A detailed view of a portion corresponding to portion A in a further embodiment is illustrated in Fig. 9. According to the present invention, a tapered portion 103a may be formed on a concave groove 103b of a holder 103, and a tapered portion 113a of a chuck 113 may be engaged with the tapered portion 103a. Reference numeral 115 denotes a spring disposed at a space 103a between the holder 103 and the chuck 113 to urge the chuck 113.

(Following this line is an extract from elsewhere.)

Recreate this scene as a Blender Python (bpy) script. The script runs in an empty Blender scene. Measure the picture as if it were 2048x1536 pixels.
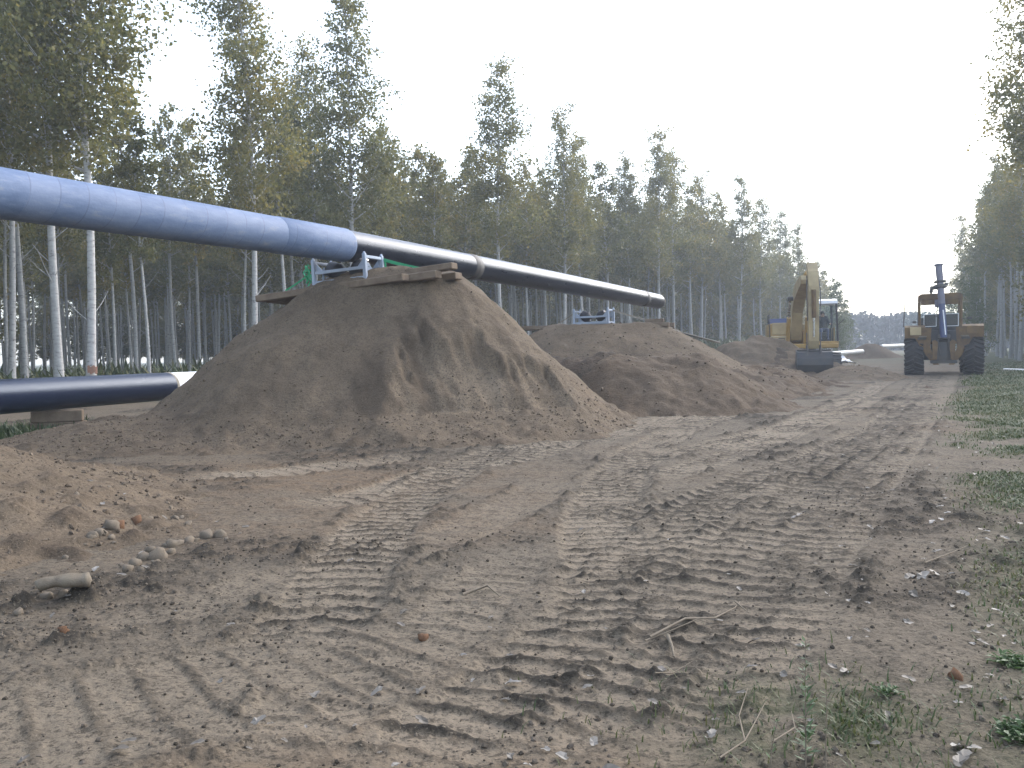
import bpy, math, random
import numpy as np
from mathutils import Vector, Matrix
random.seed(7); RNG = np.random.default_rng(7)
SC = bpy.context.scene; COL = SC.collection
R = math.radians

# ------------------------------------------------------------------ camera
HAZE = .0015
EYE = 1.15; FPX = 1774.0; ROLL = R(1.2); TILT = math.atan(62 / FPX)
cam_d = bpy.data.cameras.new('camera'); cam = bpy.data.objects.new('camera', cam_d); COL.objects.link(cam)
cam_d.sensor_width = 36; cam_d.lens = 36 * FPX / 2048; cam_d.clip_end = 3000; cam_d.clip_start = .05
_f = Vector((0, math.cos(TILT), -math.sin(TILT)))
_u0 = Vector((0, math.sin(TILT), math.cos(TILT))); _r0 = Vector((1, 0, 0))
_r = _r0 * math.cos(ROLL) - _u0 * math.sin(ROLL); _u = _u0 * math.cos(ROLL) + _r0 * math.sin(ROLL)
cam.matrix_world = Matrix(((_r.x, _u.x, -_f.x, 0), (_r.y, _u.y, -_f.y, 0), (_r.z, _u.z, -_f.z, EYE), (0, 0, 0, 1)))
SC.camera = cam

# ------------------------------------------------------------------ sky, sun, exposure
SUN_AZ = R(50); SUN_EL = R(34)          # azimuth clockwise from +Y (to the right of the view)
W = bpy.data.worlds.new('World'); SC.world = W; W.use_nodes = True
wn = W.node_tree.nodes; wl = W.node_tree.links
sky = wn.new('ShaderNodeTexSky'); sky.sky_type = 'NISHITA'; sky.sun_disc = False
sky.sun_elevation = SUN_EL; sky.sun_rotation = SUN_AZ; sky.air_density = 1.0; sky.dust_density = 1.5; sky.ozone_density = 1.2
hs = wn.new('ShaderNodeHueSaturation'); hs.inputs['Saturation'].default_value = .62
wl.new(sky.outputs[0], hs.inputs['Color']); wl.new(hs.outputs[0], wn['Background'].inputs['Color'])
wn['Background'].inputs['Strength'].default_value = .15
sd = bpy.data.lights.new('sun', 'SUN'); sd.energy = .75; sd.angle = R(50); sd.color = (1, .96, .91)
so = bpy.data.objects.new('sun', sd); COL.objects.link(so)
_sdir = Vector((math.sin(SUN_AZ) * math.cos(SUN_EL), math.cos(SUN_AZ) * math.cos(SUN_EL), math.sin(SUN_EL)))
so.rotation_euler = (-_sdir).to_track_quat('-Z', 'Y').to_euler()
SC.view_settings.view_transform = 'Standard'; SC.view_settings.look = 'None'
SC.view_settings.exposure = 1.98; SC.view_settings.gamma = 1
SC.cycles.max_bounces = 6; SC.cycles.transparent_max_bounces = 12; SC.cycles.volume_bounces = 0
SC.cycles.use_denoising = True
try: SC.cycles.filter_width = 1.5
except Exception: pass

# ------------------------------------------------------------------ small helpers
def ray(px, py):
    return (_f + _r * ((px - 1024) / FPX) + _u * ((768 - py) / FPX))
def P(px, py, Y):
    d = ray(px, py); return Vector((0, 0, EYE)) + d * (Y / d.y)
def G(px, py, z=0.0):
    d = ray(px, py); t = (z - EYE) / d.z; return Vector((0, 0, EYE)) + d * t

def _hash(ix, iy, s):
    n = (ix * 374761393 + iy * 668265263 + s * 144269504) & 0xffffffff
    n = ((n ^ (n >> 13)) * 1274126177) & 0xffffffff
    return ((n ^ (n >> 16)) & 0xffff) / 65535.0
def noise(x, y, s=0):
    x = np.asarray(x, float); y = np.asarray(y, float)
    ix = np.floor(x).astype(np.int64); iy = np.floor(y).astype(np.int64)
    fx = x - ix; fy = y - iy; fx = fx * fx * fx * (fx * (fx * 6 - 15) + 10); fy = fy * fy * fy * (fy * (fy * 6 - 15) + 10)
    a = _hash(ix, iy, s); b = _hash(ix + 1, iy, s); c = _hash(ix, iy + 1, s); d = _hash(ix + 1, iy + 1, s)
    return (a + (b - a) * fx) * (1 - fy) + (c + (d - c) * fx) * fy
def fbm(x, y, s=0, o=4):          # about -1..1
    x = np.asarray(x, float); y = np.asarray(y, float)
    v = 0; a = .5; x0, y0 = x, y
    for k in range(o):
        v = v + a * (noise(x0, y0, s + k * 17) * 2 - 1)
        x0, y0 = x0 * 1.9 + y0 * .55 + 3.1, y0 * 1.9 - x0 * .55 + 1.7; a *= .52
    return v
def sstep(a, b, v):
    t = np.clip((v - a) / (b - a), 0, 1); return t * t * (3 - 2 * t)
def smin(a, b, k):
    h = np.clip(.5 + .5 * (b - a) / k, 0, 1); return b * (1 - h) + a * h - k * h * (1 - h)
def smax(a, b, k): return -smin(-a, -b, k)

def link(name, me, mat=None, parent=None):
    o = bpy.data.objects.new(name, me); COL.objects.link(o)
    if mat is not None and me is not None:
        for m in (mat if isinstance(mat, (list, tuple)) else [mat]): me.materials.append(m)
    if parent is not None: o.parent = parent
    return o
def tag(o, label=None, cat=None, group=None, kind=None):
    if label: o['label'] = label
    if cat: o['category'] = cat
    if group: o['group'] = group
    if kind: o['kind'] = kind
    return o
def empty(name, loc=(0, 0, 0), rz=0, rot=None):
    o = bpy.data.objects.new(name, None); COL.objects.link(o); o.location = loc
    o.rotation_euler = rot if rot else (0, 0, rz); o.empty_display_size = .2; return o
def np_mesh(name, V, F, smooth=True, attrs=None, mats=None):
    V = np.asarray(V, np.float32); F = np.asarray(F, np.int32); k = F.shape[1]
    me = bpy.data.meshes.new(name)
    me.vertices.add(len(V)); me.vertices.foreach_set('co', V.ravel())
    me.loops.add(F.size); me.loops.foreach_set('vertex_index', F.ravel())
    me.polygons.add(len(F)); me.polygons.foreach_set('loop_start', np.arange(0, F.size, k, dtype=np.int32))
    try: me.polygons.foreach_set('loop_total', np.full(len(F), k, np.int32))
    except Exception: pass
    if mats is not None: me.polygons.foreach_set('material_index', np.asarray(mats, np.int32))
    me.polygons.foreach_set('use_smooth', np.full(len(F), smooth, bool))
    for n, v in (attrs or {}).items():
        a = me.attributes.new(n, 'FLOAT', 'POINT'); a.data.foreach_set('value', np.asarray(v, np.float32))
    me.update(calc_edges=True); me.validate(); return me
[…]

According to the present invention, the portions around the supporting shaft for disposing the chucking member are formed in a concave and a part of the chucking members is inserted into the concave. Thus, the outer diameter of the shaft or the holder can be increased and the rigidity of the shaft or the holder can be enhanced. According to the present invention, the rigidity can be remarkably enhanced compared with a conventional apparatus without portions in the supporting shaft for disposing the chucking member. As a result, the natural frequency of the bobbin holder becomes high, and the figure relating to the vibration, such as amplitude, at a high operational speed can be low though a bobbin holder having a small outer diameter and a long length is used.

Claims

A bobbin holder mounted on a yarn winding machine which bobbin holder comprises a plurality of chucking members disposed at an outer periphery of a supporting shaft, said chucking members being expanded radially outwardly so as to chuck an inner side of a cylindrical bobbin coaxially inserted onto said supporting shaft when they are longitudinally compressed and said chucking members releasing said bobbin when they are moved radially inwardly, characterized in that portions around said supporting shaft for disposing said chucking members are formed in a concave, and a part of said chucking members is inserted into said concave.
A bobbin holder according to claim 1, wherein a plurality of said concaves, each of which extends in a circular periphery of said supporting shaft, are spaced in an axial direction of said supporting shaft.